TO DO =
Return only what lies between the first line of the entries and the line containing "COL = scene.collection", both lines included.
+++
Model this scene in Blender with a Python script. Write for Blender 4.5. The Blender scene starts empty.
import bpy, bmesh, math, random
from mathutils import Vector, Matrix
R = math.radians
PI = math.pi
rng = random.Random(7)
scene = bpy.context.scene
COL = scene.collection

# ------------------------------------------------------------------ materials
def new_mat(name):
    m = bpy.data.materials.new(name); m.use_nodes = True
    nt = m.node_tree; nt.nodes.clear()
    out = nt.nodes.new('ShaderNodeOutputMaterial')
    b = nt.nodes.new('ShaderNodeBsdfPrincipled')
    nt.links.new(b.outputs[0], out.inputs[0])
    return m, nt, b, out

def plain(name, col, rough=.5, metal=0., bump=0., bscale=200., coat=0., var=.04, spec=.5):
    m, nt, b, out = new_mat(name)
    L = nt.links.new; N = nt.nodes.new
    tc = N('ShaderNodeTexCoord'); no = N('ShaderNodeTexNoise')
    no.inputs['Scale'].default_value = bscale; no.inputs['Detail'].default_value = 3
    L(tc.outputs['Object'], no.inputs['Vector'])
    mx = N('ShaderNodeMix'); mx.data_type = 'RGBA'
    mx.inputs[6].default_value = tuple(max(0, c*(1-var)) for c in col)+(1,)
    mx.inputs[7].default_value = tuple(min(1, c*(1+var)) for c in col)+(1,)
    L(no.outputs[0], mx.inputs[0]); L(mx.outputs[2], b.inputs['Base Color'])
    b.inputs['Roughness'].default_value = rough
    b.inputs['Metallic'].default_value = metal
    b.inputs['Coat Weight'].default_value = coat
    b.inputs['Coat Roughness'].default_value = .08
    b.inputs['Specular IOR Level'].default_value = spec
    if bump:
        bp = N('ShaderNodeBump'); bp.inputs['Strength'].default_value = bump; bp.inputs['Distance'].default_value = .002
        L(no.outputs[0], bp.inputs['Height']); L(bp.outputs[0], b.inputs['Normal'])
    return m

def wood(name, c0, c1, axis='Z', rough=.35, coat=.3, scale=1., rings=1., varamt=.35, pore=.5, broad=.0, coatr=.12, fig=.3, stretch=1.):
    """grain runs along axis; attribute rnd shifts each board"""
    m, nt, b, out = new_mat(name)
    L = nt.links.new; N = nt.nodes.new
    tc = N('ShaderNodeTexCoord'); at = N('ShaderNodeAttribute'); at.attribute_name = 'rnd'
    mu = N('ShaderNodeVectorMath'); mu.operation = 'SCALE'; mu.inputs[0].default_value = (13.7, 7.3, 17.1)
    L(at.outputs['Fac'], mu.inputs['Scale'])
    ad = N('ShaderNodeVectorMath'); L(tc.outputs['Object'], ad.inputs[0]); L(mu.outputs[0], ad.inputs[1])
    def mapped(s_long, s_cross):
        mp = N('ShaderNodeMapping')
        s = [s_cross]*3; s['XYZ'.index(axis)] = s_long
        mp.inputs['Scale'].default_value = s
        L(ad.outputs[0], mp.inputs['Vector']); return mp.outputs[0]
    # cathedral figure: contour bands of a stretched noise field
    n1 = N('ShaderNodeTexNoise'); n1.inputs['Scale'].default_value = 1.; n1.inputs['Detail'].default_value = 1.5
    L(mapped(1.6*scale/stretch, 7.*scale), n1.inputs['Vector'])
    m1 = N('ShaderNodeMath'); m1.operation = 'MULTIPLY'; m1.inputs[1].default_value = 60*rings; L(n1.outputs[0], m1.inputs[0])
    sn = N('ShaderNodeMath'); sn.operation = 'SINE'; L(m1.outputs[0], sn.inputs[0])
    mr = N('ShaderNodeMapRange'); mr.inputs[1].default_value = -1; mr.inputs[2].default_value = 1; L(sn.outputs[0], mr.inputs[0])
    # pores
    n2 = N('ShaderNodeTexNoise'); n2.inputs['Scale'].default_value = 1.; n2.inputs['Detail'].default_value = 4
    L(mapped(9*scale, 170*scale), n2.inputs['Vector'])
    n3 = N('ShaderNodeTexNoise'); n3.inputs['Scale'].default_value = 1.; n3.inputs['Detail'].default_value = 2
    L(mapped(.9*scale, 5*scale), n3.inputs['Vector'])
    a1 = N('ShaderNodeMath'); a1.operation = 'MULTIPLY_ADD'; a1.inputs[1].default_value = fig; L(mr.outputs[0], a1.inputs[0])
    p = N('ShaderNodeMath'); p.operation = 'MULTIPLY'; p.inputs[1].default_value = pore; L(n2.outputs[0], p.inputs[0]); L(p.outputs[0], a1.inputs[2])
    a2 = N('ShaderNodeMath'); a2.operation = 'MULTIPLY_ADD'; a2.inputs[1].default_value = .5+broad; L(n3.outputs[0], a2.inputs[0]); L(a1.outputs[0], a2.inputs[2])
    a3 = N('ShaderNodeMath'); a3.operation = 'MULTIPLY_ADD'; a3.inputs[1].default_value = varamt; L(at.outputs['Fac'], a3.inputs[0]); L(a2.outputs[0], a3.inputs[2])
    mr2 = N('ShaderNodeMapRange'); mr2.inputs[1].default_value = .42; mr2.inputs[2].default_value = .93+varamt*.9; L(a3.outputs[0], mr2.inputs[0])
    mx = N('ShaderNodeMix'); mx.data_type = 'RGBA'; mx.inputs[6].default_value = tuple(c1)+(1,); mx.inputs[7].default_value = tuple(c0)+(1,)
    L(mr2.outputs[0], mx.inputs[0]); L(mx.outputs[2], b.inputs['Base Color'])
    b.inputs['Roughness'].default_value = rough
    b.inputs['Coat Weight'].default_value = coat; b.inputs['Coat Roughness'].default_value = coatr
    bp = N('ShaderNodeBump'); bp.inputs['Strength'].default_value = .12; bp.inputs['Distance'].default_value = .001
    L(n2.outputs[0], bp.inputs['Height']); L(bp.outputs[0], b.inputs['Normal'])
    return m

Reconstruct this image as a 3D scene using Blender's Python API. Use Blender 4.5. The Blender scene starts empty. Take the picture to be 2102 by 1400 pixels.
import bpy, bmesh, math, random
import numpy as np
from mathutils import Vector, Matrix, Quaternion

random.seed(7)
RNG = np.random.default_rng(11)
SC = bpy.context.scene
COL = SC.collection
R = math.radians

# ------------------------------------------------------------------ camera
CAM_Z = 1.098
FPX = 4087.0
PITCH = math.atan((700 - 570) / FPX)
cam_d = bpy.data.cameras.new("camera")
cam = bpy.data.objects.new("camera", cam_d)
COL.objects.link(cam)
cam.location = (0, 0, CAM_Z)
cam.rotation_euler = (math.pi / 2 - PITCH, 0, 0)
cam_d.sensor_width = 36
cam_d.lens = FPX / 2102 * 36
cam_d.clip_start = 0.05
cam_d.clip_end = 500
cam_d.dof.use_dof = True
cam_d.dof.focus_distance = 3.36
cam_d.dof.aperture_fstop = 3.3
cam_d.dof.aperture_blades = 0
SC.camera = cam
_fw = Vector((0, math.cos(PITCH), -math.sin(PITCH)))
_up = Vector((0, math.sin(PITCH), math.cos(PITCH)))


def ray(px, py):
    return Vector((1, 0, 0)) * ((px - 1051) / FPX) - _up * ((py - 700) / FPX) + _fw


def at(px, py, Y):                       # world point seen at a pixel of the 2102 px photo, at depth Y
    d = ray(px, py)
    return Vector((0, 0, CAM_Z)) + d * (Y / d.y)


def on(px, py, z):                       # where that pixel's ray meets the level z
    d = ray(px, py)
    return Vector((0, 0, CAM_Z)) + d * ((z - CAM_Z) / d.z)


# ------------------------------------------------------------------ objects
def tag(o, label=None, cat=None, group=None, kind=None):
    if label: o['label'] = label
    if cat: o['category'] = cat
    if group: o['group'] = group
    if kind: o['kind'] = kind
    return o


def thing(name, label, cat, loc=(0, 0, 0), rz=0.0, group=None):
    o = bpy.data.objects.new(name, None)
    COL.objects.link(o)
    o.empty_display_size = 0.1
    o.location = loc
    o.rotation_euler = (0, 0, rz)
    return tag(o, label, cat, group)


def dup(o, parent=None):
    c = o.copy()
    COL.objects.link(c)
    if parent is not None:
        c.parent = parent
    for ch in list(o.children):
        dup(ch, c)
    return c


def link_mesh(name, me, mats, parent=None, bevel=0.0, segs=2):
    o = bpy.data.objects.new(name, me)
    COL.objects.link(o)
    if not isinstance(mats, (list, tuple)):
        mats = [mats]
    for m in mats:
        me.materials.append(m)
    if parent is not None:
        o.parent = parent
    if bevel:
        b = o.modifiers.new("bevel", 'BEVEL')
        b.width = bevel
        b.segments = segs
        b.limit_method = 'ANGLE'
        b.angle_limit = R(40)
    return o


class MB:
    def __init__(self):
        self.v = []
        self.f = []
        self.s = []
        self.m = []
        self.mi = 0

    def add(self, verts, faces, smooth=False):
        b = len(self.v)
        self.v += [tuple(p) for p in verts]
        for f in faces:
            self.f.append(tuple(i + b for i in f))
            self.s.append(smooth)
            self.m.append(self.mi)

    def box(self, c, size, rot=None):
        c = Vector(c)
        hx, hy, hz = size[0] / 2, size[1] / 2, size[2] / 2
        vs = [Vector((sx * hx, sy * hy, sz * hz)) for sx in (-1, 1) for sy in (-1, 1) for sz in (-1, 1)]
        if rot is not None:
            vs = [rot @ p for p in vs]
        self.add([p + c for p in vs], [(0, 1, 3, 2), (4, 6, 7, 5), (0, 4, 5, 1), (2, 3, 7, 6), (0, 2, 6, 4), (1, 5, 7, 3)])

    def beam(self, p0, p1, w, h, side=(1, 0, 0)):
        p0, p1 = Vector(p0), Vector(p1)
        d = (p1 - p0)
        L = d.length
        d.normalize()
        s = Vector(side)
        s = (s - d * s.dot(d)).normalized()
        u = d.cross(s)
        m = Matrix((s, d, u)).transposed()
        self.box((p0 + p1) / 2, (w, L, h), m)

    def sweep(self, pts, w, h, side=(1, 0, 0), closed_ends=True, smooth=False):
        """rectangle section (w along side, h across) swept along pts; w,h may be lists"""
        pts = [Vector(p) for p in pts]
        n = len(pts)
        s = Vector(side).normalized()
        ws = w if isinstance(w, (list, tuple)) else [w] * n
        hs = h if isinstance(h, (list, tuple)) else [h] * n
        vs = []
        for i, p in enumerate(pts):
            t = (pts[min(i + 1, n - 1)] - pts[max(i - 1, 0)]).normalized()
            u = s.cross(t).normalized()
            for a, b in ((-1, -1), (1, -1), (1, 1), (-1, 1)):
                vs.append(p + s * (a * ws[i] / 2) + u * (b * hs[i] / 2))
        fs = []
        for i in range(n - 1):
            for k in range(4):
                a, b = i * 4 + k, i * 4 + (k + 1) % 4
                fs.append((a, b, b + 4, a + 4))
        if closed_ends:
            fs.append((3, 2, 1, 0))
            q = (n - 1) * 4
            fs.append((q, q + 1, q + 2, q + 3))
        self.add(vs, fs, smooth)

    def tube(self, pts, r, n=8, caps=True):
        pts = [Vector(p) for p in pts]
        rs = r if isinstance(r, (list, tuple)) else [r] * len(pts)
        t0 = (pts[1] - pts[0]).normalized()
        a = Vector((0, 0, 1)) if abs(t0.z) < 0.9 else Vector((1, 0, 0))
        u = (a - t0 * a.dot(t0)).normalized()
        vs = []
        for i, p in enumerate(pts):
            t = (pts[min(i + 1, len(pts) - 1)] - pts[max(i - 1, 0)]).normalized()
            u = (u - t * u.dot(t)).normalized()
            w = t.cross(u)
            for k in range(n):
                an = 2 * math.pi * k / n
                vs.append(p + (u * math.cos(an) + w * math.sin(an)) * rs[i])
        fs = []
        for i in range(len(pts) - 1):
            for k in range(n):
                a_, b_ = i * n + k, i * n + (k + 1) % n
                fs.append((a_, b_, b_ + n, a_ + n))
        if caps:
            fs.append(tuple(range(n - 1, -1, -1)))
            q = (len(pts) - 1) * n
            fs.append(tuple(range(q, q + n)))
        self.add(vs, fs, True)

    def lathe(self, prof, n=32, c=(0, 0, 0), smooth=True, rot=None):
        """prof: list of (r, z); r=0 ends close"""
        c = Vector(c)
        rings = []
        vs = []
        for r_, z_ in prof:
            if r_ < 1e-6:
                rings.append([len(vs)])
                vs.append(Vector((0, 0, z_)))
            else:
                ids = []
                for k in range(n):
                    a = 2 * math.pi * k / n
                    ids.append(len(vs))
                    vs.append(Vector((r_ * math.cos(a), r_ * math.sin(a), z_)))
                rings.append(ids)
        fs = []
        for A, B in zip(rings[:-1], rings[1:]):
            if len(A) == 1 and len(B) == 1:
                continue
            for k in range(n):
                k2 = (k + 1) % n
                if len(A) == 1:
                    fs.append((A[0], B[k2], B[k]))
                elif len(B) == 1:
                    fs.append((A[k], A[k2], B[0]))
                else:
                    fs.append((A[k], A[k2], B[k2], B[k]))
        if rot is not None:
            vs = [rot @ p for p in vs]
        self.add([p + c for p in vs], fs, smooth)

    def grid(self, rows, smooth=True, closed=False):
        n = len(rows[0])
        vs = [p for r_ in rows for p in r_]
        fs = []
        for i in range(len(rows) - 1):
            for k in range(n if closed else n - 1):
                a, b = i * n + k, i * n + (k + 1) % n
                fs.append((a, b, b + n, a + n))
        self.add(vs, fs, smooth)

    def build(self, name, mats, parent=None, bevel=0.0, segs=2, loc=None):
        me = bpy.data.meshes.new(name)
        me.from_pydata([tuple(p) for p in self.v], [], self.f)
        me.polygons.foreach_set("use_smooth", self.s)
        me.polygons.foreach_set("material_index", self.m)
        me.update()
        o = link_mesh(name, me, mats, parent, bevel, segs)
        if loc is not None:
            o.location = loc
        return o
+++
THE RESULT =
Model this scene in Blender with a Python script. Write for Blender 4.5. The Blender scene starts empty.
import bpy, bmesh, math, random
from mathutils import Vector, Matrix
R = math.radians
PI = math.pi
rng = random.Random(7)
scene = bpy.context.scene
COL = scene.collection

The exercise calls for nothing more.